■ Rows
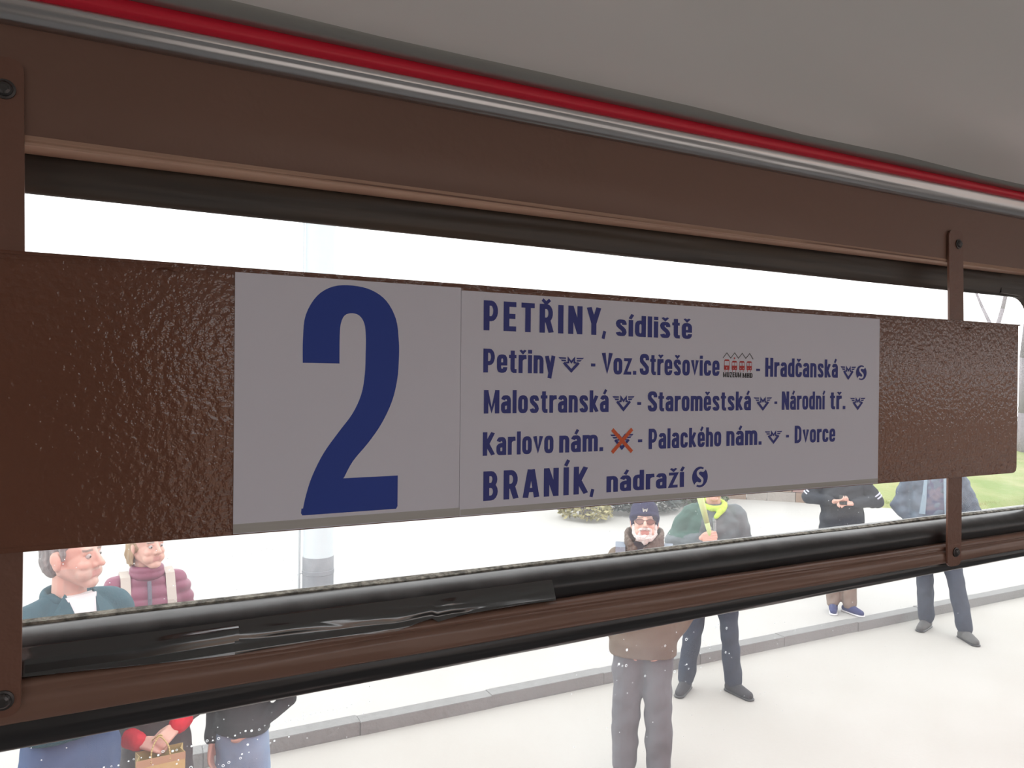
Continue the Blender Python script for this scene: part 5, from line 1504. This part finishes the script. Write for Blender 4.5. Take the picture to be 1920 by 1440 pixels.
boxes('phone_case', [(-0.036, 0.036, -0.005, 0.004, -0.01, 0.12)], mat('phone_black', (0.02, 0.02, 0.02), 0.3), ph, bevel=0.003).rotation_euler = (0.9, 0, 0)
bs = boxes('screen', [(-0.033, 0.033, -0.0062, -0.0052, -0.004, 0.114)], mat('phone_glass', (0.04, 0.05, 0.06), 0.1), ph)
bs.rotation_euler = (0.9, 0, 0)

# 8 -- person with open steel-blue jacket over a checked shirt
x, y = 7.12, 4.72
stb = mat('steel_blue_jacket', (0.075, 0.095, 0.13), 0.7, var=0.8, vscale=9, col2=(0.15, 0.20, 0.26))
p8 = person('person in an open steel-blue jacket and dark jeans with grey boots, behind the right strap', x, y, 0, 1.92, facing(x, y, D2R(0)), jacket=stb, trousers=ddn, shoes=mat('grey_boots', (0.085, 0.085, 0.085), 0.8, var=0.7, vscale=15, col2=(0.16, 0.16, 0.155)),
            hem=0.80, jfold=0.013, bulk=1.22, bellyr=1.02, sleeve=1.1, vox=0.005, legs=dict(ftr=(0.06, -0.04), ftl=(-0.24, 0.14), twr=0.3, twl=-0.5), legr=0.98,
            arms=dict(elr=(0.29, -0.04, 1.10), wrr=(0.17, 0.06, 0.95), ell=(-0.29, -0.04, 1.10), wrl=(-0.17, 0.06, 0.95)))
hood_hair(p8, [g_sphere(p8['f'](0, -0.022, 0.042), p8['k'], (0.085, 0.1, 0.09), p8['Rm'])], mat('dark_hair', (0.05, 0.04, 0.03), 0.7))
chk = mat('dark_checked_shirt', (0.05, 0.06, 0.13), 0.8, var=1.0, vscale=16, col2=(0.16, 0.14, 0.18), detail=1)
patch('checked_shirt', p8, [(-0.085, 1.07), (0.085, 1.07), (0.07, 1.2), (0.06, 1.42), (0.0, 1.46), (-0.06, 1.42), (-0.07, 1.2)], chk, 0.014, 0.03, 1.22)
lap = mat('pale_blue_lining', (0.24, 0.33, 0.40), 0.7)
for s_ in (-1, 1):
    patch('lining', p8, [(s_ * 0.075, 1.07), (s_ * 0.125, 1.07), (s_ * 0.10, 1.25), (s_ * 0.085, 1.42), (s_ * 0.06, 1.42), (s_ * 0.068, 1.2)], lap, 0.022, 0.03, 1.22)
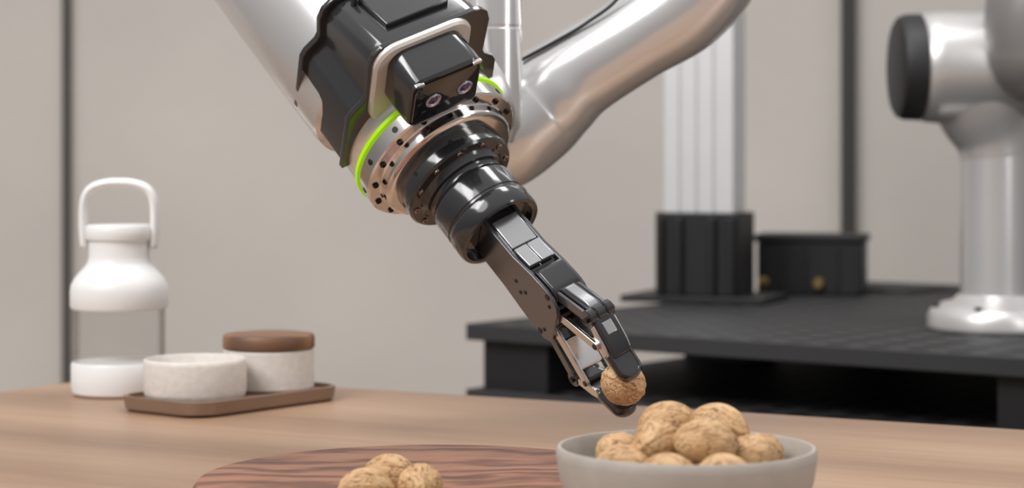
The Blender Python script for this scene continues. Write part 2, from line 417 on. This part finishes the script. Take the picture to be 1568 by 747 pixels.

■ Stated task
Reproduce the material above in full and without alteration, but skip all pictures.

■ Correct result
Continue the Blender Python script for this scene: part 5, from line 1504. This part finishes the script. Write for Blender 4.5. Take the picture to be 1920 by 1440 pixels.
boxes('phone_case', [(-0.036, 0.036, -0.005, 0.004, -0.01, 0.12)], mat('phone_black', (0.02, 0.02, 0.02), 0.3), ph, bevel=0.003).rotation_euler = (0.9, 0, 0)
bs = boxes('screen', [(-0.033, 0.033, -0.0062, -0.0052, -0.004, 0.114)], mat('phone_glass', (0.04, 0.05, 0.06), 0.1), ph)
bs.rotation_euler = (0.9, 0, 0)

# 8 -- person with open steel-blue jacket over a checked shirt
x, y = 7.12, 4.72
stb = mat('steel_blue_jacket', (0.075, 0.095, 0.13), 0.7, var=0.8, vscale=9, col2=(0.15, 0.20, 0.26))
p8 = person('person in an open steel-blue jacket and dark jeans with grey boots, behind the right strap', x, y, 0, 1.92, facing(x, y, D2R(0)), jacket=stb, trousers=ddn, shoes=mat('grey_boots', (0.085, 0.085, 0.085), 0.8, var=0.7, vscale=15, col2=(0.16, 0.16, 0.155)),
            hem=0.80, jfold=0.013, bulk=1.22, bellyr=1.02, sleeve=1.1, vox=0.005, legs=dict(ftr=(0.06, -0.04), ftl=(-0.24, 0.14), twr=0.3, twl=-0.5), legr=0.98,
            arms=dict(elr=(0.29, -0.04, 1.10), wrr=(0.17, 0.06, 0.95), ell=(-0.29, -0.04, 1.10), wrl=(-0.17, 0.06, 0.95)))
hood_hair(p8, [g_sphere(p8['f'](0, -0.022, 0.042), p8['k'], (0.085, 0.1, 0.09), p8['Rm'])], mat('dark_hair', (0.05, 0.04, 0.03), 0.7))
chk = mat('dark_checked_shirt', (0.05, 0.06, 0.13), 0.8, var=1.0, vscale=16, col2=(0.16, 0.14, 0.18), detail=1)
patch('checked_shirt', p8, [(-0.085, 1.07), (0.085, 1.07), (0.07, 1.2), (0.06, 1.42), (0.0, 1.46), (-0.06, 1.42), (-0.07, 1.2)], chk, 0.014, 0.03, 1.22)
lap = mat('pale_blue_lining', (0.24, 0.33, 0.40), 0.7)
for s_ in (-1, 1):
    patch('lining', p8, [(s_ * 0.075, 1.07), (s_ * 0.125, 1.07), (s_ * 0.10, 1.25), (s_ * 0.085, 1.42), (s_ * 0.06, 1.42), (s_ * 0.068, 1.2)], lap, 0.022, 0.03, 1.22)
The Blender Python script for this scene continues. Write part 2, from line 417 on. This part finishes the script. Take the picture to be 1568 by 747 pixels.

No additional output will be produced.